En cuanto a los distintos aspectos y advocaciones del amor de dios en los estratos sociales que pude espiar, me los sintetizó Quique G. cuando su niño ya adolescente le confesó que sus preferencias para el amor eran definitivamente homosexuales. Hijo, Dios perdona el pecado, pero no el escándalo, así nomás le dijo, no sé si acariciándole el pelo con ternura, mientras le extendía dos pasajes a una lejana ciudad extranjera para él y su pareja.

Está claro que todos los grupos humanos cocinan habas, pero yo sólo sé contar historias, las historias que recuerdo en el momento en que una chispa cualquiera me las trae a la mente.
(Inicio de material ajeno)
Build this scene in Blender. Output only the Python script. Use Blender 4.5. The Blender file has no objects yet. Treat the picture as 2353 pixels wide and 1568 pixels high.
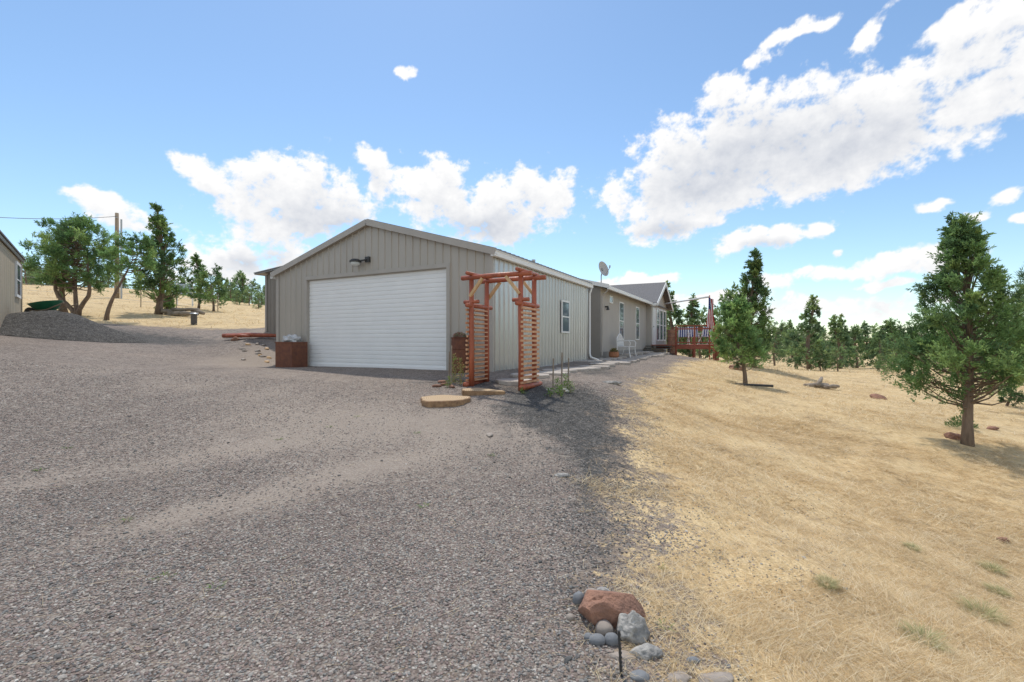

Es la multitud joven inesperada, la generación equivocada, la que de pronto –o largamente, en el secreto de sus conversaciones no oídas– vio pasar ante sus ojos la larga película que malamente he resumido en mi memoria de extranjera. Han mirado a la chola que, silenciosa y sumisa, los cría, los limpia y les cocina, con una mirada nueva. Han renegado de un Parlamento regido por el interés empresarial en el que, si se habla de corrupción, pocos pueden tirar la primera piedra. Se hermanan con sus pares chilenos que no cargan la mochila de haberles hecho la guerra y bailan con ellos El baile de los que sobran y la cantan juntos sin importarles en qué lugar del Ande surgieron Los Prisioneros, la banda de rock que creó la canción. Se coparon con una red global que no nació en el Silicon Valley y no está obligada a rendir cuentas a la seguridad de los Estados Unidos. Necesitan reconstruir la dignidad de la política que se había rendido a las tradiciones de abuso de los que se han acostumbrado a derrochar en sí mismos sus amplias o miserables cuotas de poder.

El presidente Sagasti llega con un halo… pero con un ministro de economía… Los jóvenes de la generación equivocada estarán alertas.